An older woman works in an office on her laptop. She holds a phone in her other hand.

Artificial intelligence (AI) is becoming ubiquitous in the lives of many tech-savvy people. A December 2025 YouGov survey showed that 70% of U.S. adults had used generative AI at least once in the past year, with half of those adults using it at least weekly. Despite this widespread use, however, most Americans in this YouGov survey expressed low trust in AI; 41% stated they did not trust AI much or at all to provide information or make recommendations, and 53% did not trust AI much or at all to take actions or make decisions (YouGov, 2025).

Like their nondisabled counterparts, some people with disabilities are using AI to make daily tasks easier. New AI applications may also help people with disabilities access information; for example, AI-powered visual descriptions and captions can convert information from inaccessible to accessible modalities, helping overcome information access barriers. At the same time, though, Americans with disabilities likely share many of the reservations that nondisabled Americans feel about AI’s trustworthiness and safety.

In 2025, the American Foundation for the Blind (AFB) published a white paper detailing the consensus predictions of 32 experts on AI and disability. While the expert panel generally believed AI offers benefits for disabled people, they also expressed a variety of concerns. For example, the panel strongly agreed that automated job applicant screening and hiring systems could unwittingly screen out applicants with disabilities and that AI-driven health insurance decisions could disproportionately harm disabled people whose healthcare needs are not typical. The experts predicted that AI which describes pictures, in particular, could make mistakes that are not obvious to its users. There were also notable points of disagreement amongst the experts; for example, there was deep disagreement regarding the benefits and costs of autonomous vehicle (AV) development for people with disabilities, as well as AI’s potential to boost the productivity and integration of disabled workers (Silverman et al., 2025).

In the present investigation, AFB researchers surveyed a nationwide U.S. sample of adults with various disabilities who used AI at least occasionally, along with a comparison sample of American adults without disabilities. The survey was developed in collaboration with more than 15 disability advocacy organizations, and it was offered in plain language. Participants could choose to take the survey online, via phone, or via American Sign Language. The following research questions guided this study:

  1. How do people with and without disabilities differ in their use of mainstream AI tools, including use cases, frequency of use, and perceived helpfulness of the tools?
  2. Do disabled people experience access barriers when learning to use AI?
  3. How are job seekers with disabilities impacted by automated job screening assessments?
  4. How do disabled and nondisabled people feel about the privacy impacts of using AI?
  5. What suggestions do disabled and nondisabled AI users have for AI developers to improve AI systems?

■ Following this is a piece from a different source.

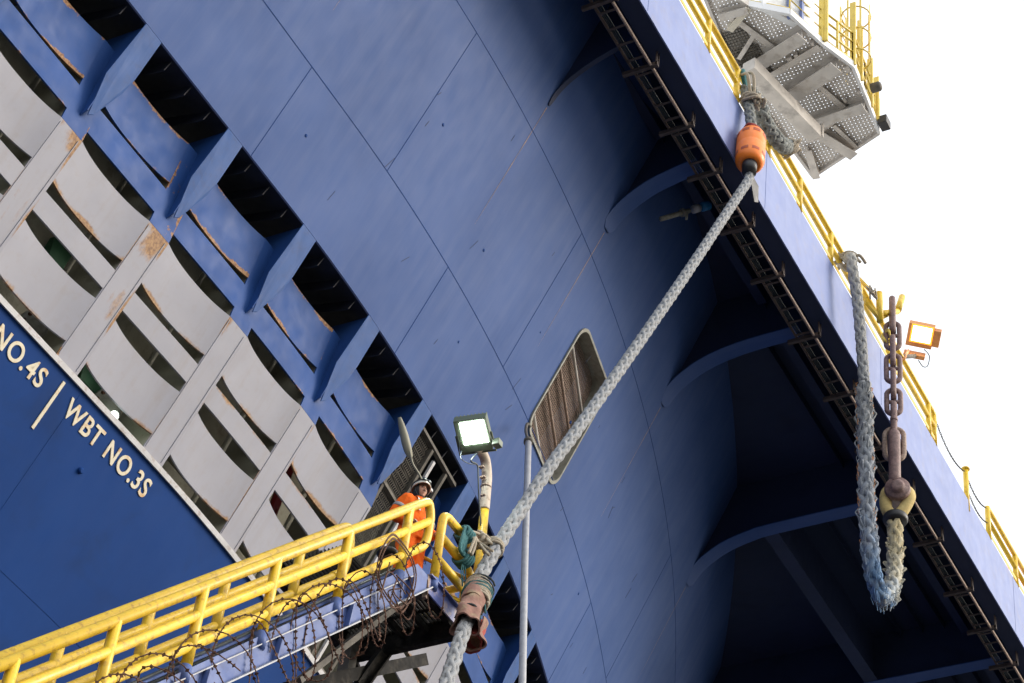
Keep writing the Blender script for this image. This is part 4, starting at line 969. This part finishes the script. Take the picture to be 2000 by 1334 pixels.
for px in (901, 905, 909): mb.tube(cat_rom([g1, at(px, 1115, 0, -12.9), at(px+random.uniform(-3, 3), 1145, 0, -12.9)], 5), .008, 5)
tag(mb.build('rope_lashing', 'green_rope', None, True), 'teal rope knotted between the upper and middle rails of the landing', 'lashing')
mb = MB(); mb.tube(cat_rom([at(800, 880, 0, hx(24.8, 28)), at(806, 905, 0, -18), at(818, 925, 0, -18), at(830, 950, 0, -18)], 6), .02, 6)
mb.tube(cat_rom([at(780, 815, 0, -18.1), at(788, 845, 0, -18.1), at(797, 880, 0, -18.1), at(803, 892, 0, -18.1)], 6), [.03+.05*math.sin(i/18*3.14) for i in range(19)], 8)
tag(mb.build('hanging_hose', 'olive', None, True), 'dull green hose hanging out of the dark opening above the worker', 'hose')
# ================================================================== high platform
hpf = thing('high_platform', (-14, 32, 42), 'pale grey perforated steel platform with beams underneath, high at the upper right', 'platform')
ZP = 42.0
def ppx(px, py, z=ZP): return at(px, py, 2, z)
poly = [ppx(*q) for q in ((1352, -70), (1461, 8), (1542, 24), (1604, 81), (1666, 127), (1690, 186), (1717, 256), (1588, 341), (1500, 222), (1436, 138))]
def clipline(p, d, poly):
    ts = []
    n = len(poly)
    for i in range(n):
        a, b = poly[i], poly[(i+1) % n]; e = b-a; den = d.x*e.y-d.y*e.x
        if abs(den) < 1e-9: continue
        w_ = a-p; t = (w_.x*e.y-w_.y*e.x)/den; s2 = (w_.x*d.y-w_.y*d.x)/den
        if 0 <= s2 < 1: ts.append(t)
    ts.sort(); return list(zip(ts[::2], ts[1::2]))
dA = (ppx(1590, 170)-ppx(1480, 60)); dA.z = 0; dA.normalize(); dA = V((0, 1, 0)); dB = V((1, 0, 0))
mb = MB()
cx = sum((p for p in poly), V((0, 0, 0)))/len(poly)
for d, o_, w_, n in ((dA, dB, .067, 80), (dB, dA, .067, 125)):
    for i in range(-n, n):
        p = cx+o_*i*.092
        for t0, t1 in clipline(p, d, poly):
            if t1-t0 > .05: mb.bar(p+d*t0+V((0, 0, .02 if d is dA else .012)), p+d*t1+V((0, 0, .02 if d is dA else .012)), w_, .006)
mb.build('perforated_floor', 'plat', hpf)
for a, b in zip(poly, poly[1:]+poly[:1]):
    MB().bar(a+V((0, 0, .0)), b, .07, .2).build('edge_beam', 'white' if poly.index(a) in (1, 2, 3, 4, 5) else 'plat', hpf)
def under(q0, q1, w_, h, m, nm='under_beam', dz=-.14):
    a, b = ppx(*q0), ppx(*q1); MB().ibar(a+V((0, 0, dz)), b+V((0, 0, dz)), w_, h).build(nm, m, hpf)
under((1450, 132), (1567, 57), .34, .3, 'plat'); under((1520, 190), (1634, 115), .4, .34, 'plat'); under((1585, 230), (1688, 195), .3, .3, 'plat')
under((1492, 150), (1600, 85), .16, .14, 'plat_dark', dz=-.06); under((1660, 205), (1604, 248), .14, .14, 'plat_dark', dz=-.06); under((1604, 252), (1668, 292), .26, .24, 'plat_dark'); under((1578, 282), (1595, 336), .18, .2, 'plat_dark')
under((1440, 35), (1520, 95), .14, .12, 'plat_dark', dz=-.06); under((1590, 155), (1648, 205), .14, .12, 'plat_dark', dz=-.06); under((1628, 240), (1675, 285), .1, .1, 'plat_dark', dz=-.06)
under((1405, 22), (1460, 8), .2, .2, 'plat'); under((1425, 52), (1462, 8), .16, .16, 'plat_beige', dz=-.08)
under((1462, 118), (1610, 262), .1, .14, 'plat_dark', dz=-.06)
under((1443, 110), (1475, 60), .1, .1, 'plat_dark', dz=-.06)
a, b = ppx(1462, 128, 41.2), ppx(1592, 262, 41.2)
MB().bar(a, b, .34, .36).build('box_girder', 'plat_dark', hpf, bevel=.02)
MB().box(b+V((-.02, .05, .1)), (.4, .1, .42)).build('girder_end', 'plat_dark', hpf, bevel=.01)
for q in ((1472, 122), (1445, 90)):
    p = ppx(*q); 
    mb = MB()
    for i in range(9): mb.bar(p+V((-.3+.075*i, -.5, -.03)), p+V((-.3+.075*i, .5, -.03)), .02, .02)
    for i in range(13): mb.bar(p+V((-.3, -.5+.083*i, -.045)), p+V((.3, -.5+.083*i, -.045)), .02, .02)
    vf = mb.build('vent_grille', 'greysteel', hpf); MB().box(p+V((0, 0, .06)), (.62, 1.02, .04)).build('vent_shadow_box', 'black', vf)
for q in ((1430, 32), (1542, 110), (1546, 115), (1556, 105), (1587, 80), (1600, 90), (1655, 129), (1602, 176), (1650, 190), (1692, 212), (1676, 175)):
    p = ppx(*q); MB().box(p+V((0, 0, -.07)), (random.uniform(.06, .12), random.uniform(.06, .16), .1)).build('clip', 'plat_dark', hpf)
# cabin wall above the platform
a, b = ppx(1500, 8), ppx(1602, 62)
inw = V((-1, .1, 0)).normalized(); mb = MB(); c = (a+b)/2+inw*.5; dd = (b-a); dd.z = 0
mb.bar(a+inw*.2+V((0, 0, 1.6)), b+inw*.2+V((0, 0, 1.6)), .16, 3.2); cb = mb.build('cabin', 'white', hpf, bevel=.02)
for k in (.45, .7): p = a.lerp(b, k); MB().box(p+inw*.08+V((0, 0, 1.6)), (.06, .1, 3.2)).build('cabin_rib', 'fascia', cb)
# yellow railings and caged ladder on the right-hand edges
def edge_rail(q0, q1, n=3, r=.028):
    a, b = ppx(*q0), ppx(*q1); mb = MB()
    for h in (.15, .45, .8, 1.1): mb.tube([a+V((0, 0, h)), b+V((0, 0, h))], r, 7)
    for i in range(n+1): p = a.lerp(b, i/n); mb.tube([p, p+V((0, 0, 1.12))], r*1.2, 7)
    mb.build('railing', 'yellow_pale', hpf, True)
edge_rail((1604, 81), (1666, 127), 2); edge_rail((1542, 24), (1604, 81), 1, .016); edge_rail((1666, 127), (1690, 186), 2); edge_rail((1690, 186), (1717, 256), 3)
edge_rail((1461, 8), (1542, 24), 1, .014)
for q in ((1604, 81), (1612, 80)):
    p = ppx(*q); MB().bar(p, p+V((0, 0, 2.6)), .12, .06, (0, 1, 0)).build('rail_post', 'yellow_pale', hpf)
def cage(q, h0, h1, r, name='ladder_cage'):
    c = ppx(*q); mb = MB()
    z = h0
    while z <= h1+.01: mb.tube([c+V((math.cos(t)*r, math.sin(t)*r, z)) for t in [j*2*math.pi/20 for j in range(20)]], .02, 6, closed=True); z += .75
    for j in range(7): t = j*2*math.pi/7; mb.bar(c+V((math.cos(t)*r, math.sin(t)*r, h0)), c+V((math.cos(t)*r, math.sin(t)*r, h1)), .05, .012, (math.cos(t), math.sin(t), 0))
    mb.build(name, 'yellow_pale', hpf)
    mb = MB()
    for sg in (-.2, .2): mb.bar(c+V((-r*.9, sg, .05)), c+V((-r*.9, sg, h1)), .05, .03, (1, 0, 0))
    z = .1
    while z < h1: mb.tube([c+V((-r*.9, -.2, z)), c+V((-r*.9, .2, z))], .014, 6); z += .28
    mb.build('ladder', 'yellow_pale', hpf)
cage((1672, 150), .6, 2.4, .34)
for q, hh in (((1666, 127), 2.2), ((1680, 158), 1.9), ((1700, 210), 1.7), ((1712, 235), 1.5)):
    p = ppx(*q); MB().bar(p, p+V((0, 0, hh)), .14, .05, (0, 1, 0)).build('rail_post', 'yellow_pale', hpf)
p = ppx(1727, 240); MB().box(p, (.22, .3, .25)).build('junction_lamp', 'blackplastic', hpf, bevel=.02)
p = ppx(1702, 190); MB().lathe([(.12, 0), (.12, .2), (.08, .24)], p+V((0, 0, .3)), (1, 0, 0), 16).build('horn', 'greysteel', hpf, True)
MB().box((-16.6, 33, 39), (.8, .8, 6)).build('support_column', 'plat', hpf)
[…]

In addition to these central research questions, the survey also examined experiences of those who had used AVs, those who used AI for psychotherapy or mental health support, and those who had experienced a healthcare denial. These questions were designed to address the fact that AI is playing a growing role in making healthcare decisions, including those surrounding treatment selection and insurance coverage (Hurley et al., 2024; Mello & Rose, 2024; Silverman et al., 2025).

In the survey, the term “AI” was defined broadly as “technology that can think, learn, and make decisions on its own.” This definition covered older automated systems for voice command recognition and word prediction, called “voice-activated AI” in the survey (e.g., Siri, Alexa) and automated captioning, as well as generative AI tools, automated tools that can read text or describe pictures (“visual description” tools), AVs, and automated job screening tools.